The number of publications on what to do with Hungary suggests a recent gathering of like-minded countries. These suggestions (Gáti’s being among the weakest) do not have teeth as long as the writers lack relevance in decision-making. One exception may be the Norwegian that is not so important for the EU either. By the way, the NO-funds are trying the patience of many (including in the US) with their often inconsiderate, ignorant and reckless “influence buying” behavior, splashing with money around “special interests”. What I am trying to say is that OVI is far from being alone in his quest. In the meantime, the European institutions are in their “lame-duck session.
What I do not understand is why on Earth such a small NGO gained such an importance that worth a war? After all, who would have ever known about Ökotárs if not this big fuss around them? On the other hand, the new “eco-elite” is loosing big money by not neutralizing the NGO’s very limited influence in a more resilient manner.
An OT: I am not sure if the figures on Fellegi’s funds are correct. Very few are aware of yet another lobbying firm based in a large US city North of New York. If we add what the government has spent on the Smithsonian venture it just might turn to be true that Hungary nowadays spends more money in the US than the NO-fund in Hungary proper. Both is a success story. lol.
I tend to believe that Hungary stopped having a foreign policy by large. It has internal policy needs that sometimes require external action.
@petofi
I’ve got your point – I guess.
In any event in my case pretending that I am anything but Hungarian would be quite pointless, and frankly it never been my intention.
However, I’m sick and tired of the:
– Really..? Is this the country in the middle of Europe where the government closely resembles to Neo-nazis..?
– Well, sort of, but…
– The whole country is..?
– No, not really. There’s a lots of decent Hungarians…
– Really? Then why 2/3 of the population is supporting the Nazis?

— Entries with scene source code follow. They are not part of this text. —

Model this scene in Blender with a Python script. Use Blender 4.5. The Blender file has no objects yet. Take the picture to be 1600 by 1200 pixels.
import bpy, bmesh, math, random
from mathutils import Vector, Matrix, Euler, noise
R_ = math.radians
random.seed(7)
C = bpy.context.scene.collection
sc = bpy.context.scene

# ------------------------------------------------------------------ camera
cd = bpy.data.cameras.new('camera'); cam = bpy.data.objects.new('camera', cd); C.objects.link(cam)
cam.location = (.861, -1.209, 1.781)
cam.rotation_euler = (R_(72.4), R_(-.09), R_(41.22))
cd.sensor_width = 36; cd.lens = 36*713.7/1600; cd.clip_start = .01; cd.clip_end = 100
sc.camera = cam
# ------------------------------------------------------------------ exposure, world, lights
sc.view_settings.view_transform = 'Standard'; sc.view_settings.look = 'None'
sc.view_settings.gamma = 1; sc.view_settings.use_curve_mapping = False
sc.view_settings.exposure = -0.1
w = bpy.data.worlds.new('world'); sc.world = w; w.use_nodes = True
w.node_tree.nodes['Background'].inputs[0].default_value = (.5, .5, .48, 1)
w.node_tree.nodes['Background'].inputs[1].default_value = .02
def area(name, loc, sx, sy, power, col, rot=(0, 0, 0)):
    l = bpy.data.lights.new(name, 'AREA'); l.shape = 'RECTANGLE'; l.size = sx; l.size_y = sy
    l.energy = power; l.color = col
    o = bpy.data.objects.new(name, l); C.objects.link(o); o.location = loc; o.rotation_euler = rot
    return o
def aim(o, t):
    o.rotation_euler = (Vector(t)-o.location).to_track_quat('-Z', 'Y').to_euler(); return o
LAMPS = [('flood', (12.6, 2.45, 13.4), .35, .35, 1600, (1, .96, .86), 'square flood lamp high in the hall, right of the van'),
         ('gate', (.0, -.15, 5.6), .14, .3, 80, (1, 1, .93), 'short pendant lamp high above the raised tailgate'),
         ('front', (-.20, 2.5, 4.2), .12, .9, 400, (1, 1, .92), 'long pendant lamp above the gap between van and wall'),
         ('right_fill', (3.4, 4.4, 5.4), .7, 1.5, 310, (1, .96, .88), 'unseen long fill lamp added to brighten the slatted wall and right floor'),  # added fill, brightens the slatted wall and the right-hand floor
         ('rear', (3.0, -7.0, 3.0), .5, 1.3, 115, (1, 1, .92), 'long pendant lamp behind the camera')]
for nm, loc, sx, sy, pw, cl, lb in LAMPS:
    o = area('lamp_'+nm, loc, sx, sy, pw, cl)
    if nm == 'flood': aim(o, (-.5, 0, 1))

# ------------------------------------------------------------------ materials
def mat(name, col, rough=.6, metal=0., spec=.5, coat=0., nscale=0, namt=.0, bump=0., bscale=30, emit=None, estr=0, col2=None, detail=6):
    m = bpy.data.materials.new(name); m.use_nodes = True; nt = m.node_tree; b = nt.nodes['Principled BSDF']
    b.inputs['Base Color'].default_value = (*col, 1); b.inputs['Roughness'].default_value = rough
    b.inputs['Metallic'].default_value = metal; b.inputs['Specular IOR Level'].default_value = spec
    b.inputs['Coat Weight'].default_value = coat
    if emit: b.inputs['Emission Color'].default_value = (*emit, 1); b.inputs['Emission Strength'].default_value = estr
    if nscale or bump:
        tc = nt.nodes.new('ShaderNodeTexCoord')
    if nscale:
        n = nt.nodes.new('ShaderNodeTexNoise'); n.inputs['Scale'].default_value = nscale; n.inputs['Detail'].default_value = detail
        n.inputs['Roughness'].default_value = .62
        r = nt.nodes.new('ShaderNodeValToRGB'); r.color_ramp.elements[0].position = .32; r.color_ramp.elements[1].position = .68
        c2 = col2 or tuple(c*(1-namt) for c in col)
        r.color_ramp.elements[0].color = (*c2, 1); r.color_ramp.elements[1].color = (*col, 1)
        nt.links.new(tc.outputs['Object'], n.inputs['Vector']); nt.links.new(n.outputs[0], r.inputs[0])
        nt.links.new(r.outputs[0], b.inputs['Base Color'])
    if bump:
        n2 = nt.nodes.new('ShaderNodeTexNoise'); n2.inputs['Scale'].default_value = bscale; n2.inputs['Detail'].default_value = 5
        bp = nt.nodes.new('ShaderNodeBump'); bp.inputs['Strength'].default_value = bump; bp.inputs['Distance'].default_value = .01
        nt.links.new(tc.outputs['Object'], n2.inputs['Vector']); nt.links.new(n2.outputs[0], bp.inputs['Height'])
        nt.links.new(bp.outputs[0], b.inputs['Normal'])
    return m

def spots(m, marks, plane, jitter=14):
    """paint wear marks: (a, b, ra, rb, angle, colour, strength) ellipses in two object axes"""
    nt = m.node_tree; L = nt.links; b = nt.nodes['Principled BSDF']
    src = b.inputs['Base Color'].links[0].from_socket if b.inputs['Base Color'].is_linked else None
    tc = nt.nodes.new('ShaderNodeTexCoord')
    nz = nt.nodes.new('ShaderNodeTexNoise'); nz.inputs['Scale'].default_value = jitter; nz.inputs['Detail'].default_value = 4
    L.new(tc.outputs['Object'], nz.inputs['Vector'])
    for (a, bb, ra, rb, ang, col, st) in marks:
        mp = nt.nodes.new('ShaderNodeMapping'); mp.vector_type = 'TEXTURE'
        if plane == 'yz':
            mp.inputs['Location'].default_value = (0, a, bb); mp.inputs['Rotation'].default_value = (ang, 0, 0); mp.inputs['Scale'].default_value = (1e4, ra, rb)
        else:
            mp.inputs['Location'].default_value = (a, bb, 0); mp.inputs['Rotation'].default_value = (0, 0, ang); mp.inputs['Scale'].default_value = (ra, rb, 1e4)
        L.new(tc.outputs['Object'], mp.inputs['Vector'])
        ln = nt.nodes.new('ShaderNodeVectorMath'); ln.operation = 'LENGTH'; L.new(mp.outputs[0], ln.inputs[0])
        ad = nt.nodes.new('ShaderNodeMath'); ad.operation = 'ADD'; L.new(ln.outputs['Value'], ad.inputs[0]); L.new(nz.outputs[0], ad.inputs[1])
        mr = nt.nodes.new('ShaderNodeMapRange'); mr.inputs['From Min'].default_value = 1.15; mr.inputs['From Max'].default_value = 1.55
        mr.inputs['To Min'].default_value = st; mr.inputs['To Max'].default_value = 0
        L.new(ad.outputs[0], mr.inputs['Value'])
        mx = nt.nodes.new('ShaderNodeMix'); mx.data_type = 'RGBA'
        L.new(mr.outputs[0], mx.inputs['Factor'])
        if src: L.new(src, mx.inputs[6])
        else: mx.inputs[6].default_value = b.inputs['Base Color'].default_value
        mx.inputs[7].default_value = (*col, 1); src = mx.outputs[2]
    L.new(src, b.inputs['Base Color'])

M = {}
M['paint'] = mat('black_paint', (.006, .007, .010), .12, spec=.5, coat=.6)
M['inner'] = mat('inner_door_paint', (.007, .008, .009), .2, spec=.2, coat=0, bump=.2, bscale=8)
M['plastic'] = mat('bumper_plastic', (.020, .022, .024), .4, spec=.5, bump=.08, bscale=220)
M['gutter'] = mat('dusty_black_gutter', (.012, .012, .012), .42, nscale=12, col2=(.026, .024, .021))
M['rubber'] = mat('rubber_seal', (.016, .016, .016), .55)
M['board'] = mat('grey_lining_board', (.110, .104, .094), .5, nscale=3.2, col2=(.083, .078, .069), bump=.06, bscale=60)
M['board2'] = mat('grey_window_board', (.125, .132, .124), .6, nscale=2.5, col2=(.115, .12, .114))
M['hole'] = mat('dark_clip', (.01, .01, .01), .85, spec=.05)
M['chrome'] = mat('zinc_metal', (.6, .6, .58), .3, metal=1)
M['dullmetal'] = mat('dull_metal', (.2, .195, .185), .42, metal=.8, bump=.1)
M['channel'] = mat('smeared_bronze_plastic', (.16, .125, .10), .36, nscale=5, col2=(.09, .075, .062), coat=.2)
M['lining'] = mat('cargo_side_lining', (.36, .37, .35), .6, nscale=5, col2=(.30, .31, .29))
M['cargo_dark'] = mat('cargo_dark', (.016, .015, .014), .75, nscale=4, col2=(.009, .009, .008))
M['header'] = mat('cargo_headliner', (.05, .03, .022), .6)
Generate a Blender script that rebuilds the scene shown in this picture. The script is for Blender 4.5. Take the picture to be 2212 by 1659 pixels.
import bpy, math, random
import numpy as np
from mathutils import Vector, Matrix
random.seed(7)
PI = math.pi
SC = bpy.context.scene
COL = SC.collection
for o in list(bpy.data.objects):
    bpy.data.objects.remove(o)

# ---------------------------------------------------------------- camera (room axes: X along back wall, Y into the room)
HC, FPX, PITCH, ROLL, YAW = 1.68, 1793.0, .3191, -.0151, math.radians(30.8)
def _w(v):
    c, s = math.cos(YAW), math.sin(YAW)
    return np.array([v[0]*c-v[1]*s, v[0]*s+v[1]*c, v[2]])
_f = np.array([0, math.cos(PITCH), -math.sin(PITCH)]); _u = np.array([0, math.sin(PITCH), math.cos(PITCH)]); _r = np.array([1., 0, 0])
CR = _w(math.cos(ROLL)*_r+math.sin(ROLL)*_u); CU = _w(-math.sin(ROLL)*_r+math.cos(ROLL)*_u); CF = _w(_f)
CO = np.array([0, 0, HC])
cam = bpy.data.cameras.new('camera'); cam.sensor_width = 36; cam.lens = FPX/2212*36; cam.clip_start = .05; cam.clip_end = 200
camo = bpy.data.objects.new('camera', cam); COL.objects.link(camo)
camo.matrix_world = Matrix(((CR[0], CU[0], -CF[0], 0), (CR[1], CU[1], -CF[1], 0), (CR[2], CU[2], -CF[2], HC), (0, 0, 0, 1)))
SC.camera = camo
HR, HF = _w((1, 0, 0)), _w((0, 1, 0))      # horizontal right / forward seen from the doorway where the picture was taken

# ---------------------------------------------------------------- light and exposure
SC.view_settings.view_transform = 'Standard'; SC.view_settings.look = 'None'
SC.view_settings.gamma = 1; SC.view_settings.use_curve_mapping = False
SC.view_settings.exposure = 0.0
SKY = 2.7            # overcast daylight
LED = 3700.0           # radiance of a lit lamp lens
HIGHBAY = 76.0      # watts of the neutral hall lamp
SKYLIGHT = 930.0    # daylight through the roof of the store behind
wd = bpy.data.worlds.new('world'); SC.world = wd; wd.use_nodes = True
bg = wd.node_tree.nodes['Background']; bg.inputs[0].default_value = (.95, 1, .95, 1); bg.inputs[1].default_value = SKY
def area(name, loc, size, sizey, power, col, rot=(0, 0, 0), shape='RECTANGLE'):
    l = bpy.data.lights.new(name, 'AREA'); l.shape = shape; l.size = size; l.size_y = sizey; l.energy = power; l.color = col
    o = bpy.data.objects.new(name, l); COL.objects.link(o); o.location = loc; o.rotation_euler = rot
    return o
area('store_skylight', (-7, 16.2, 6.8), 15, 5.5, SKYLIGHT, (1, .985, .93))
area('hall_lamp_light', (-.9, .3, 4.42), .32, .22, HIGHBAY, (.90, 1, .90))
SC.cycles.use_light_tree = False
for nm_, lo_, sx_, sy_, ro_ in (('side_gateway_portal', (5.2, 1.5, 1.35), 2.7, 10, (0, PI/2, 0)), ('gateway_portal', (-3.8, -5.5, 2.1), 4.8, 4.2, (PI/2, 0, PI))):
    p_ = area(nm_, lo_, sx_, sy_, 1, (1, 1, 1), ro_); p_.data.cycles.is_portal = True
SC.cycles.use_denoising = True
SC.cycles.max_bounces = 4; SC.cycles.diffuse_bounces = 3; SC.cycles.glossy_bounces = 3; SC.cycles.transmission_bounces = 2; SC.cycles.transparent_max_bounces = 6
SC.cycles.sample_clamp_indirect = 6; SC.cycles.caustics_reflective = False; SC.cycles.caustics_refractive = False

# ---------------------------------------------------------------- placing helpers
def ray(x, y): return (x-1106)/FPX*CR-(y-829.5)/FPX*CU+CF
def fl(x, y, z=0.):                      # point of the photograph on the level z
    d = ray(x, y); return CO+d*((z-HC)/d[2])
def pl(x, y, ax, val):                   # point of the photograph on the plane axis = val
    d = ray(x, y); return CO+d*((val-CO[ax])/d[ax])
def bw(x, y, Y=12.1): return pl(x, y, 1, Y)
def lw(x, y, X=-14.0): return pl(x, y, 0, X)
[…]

– No, not the population, the voters – and so on, endlessly.
So, I rather keep quiet.
I don’t feel right about to tell to the “outsiders” that my homeland turned against most of the Humanist values what I feel elementarily necessary to any human being to exist in a society, and I can’t force myself to lie and pretend that everything is just nice and peachy.
No, it isn’t good to be Hungarian abroad with conscience.
Critical voices are getting stronger, now the Swiss are angry re the NGOs:
http://www.derbund.ch/ausland/europa/Orban-testet-Putins-Methode/story/14440571
“Ungarns Regierungschef möchte die ungeliebte Demokratie abschaffen. Die Repression gegen NGOs ist erst der Anfang.”
Orbán wants to get rid of unloved democracy. The repression against the NGOs is just the beginning!
“Die Razzia war wohl ein Test, wie weit er nach russischem Vorbild bei Repressionen gegen die Zivilgesellschaft gehen kann, ohne die EU zu sehr zu reizen. Mit Erfolg: Da die Ermittlungen mit Norwegen und der Schweiz zwei Staaten ausserhalb der Union treffen, sah Brüssel ziemlich unbeeindruckt zu. ”
The razzia was just a test how far he can go (following the Russian example) in repressing civil society before the EU reacts ….
The EU is pretending to flirt with war in Ukraine-they don’t have time for small potatoes like these.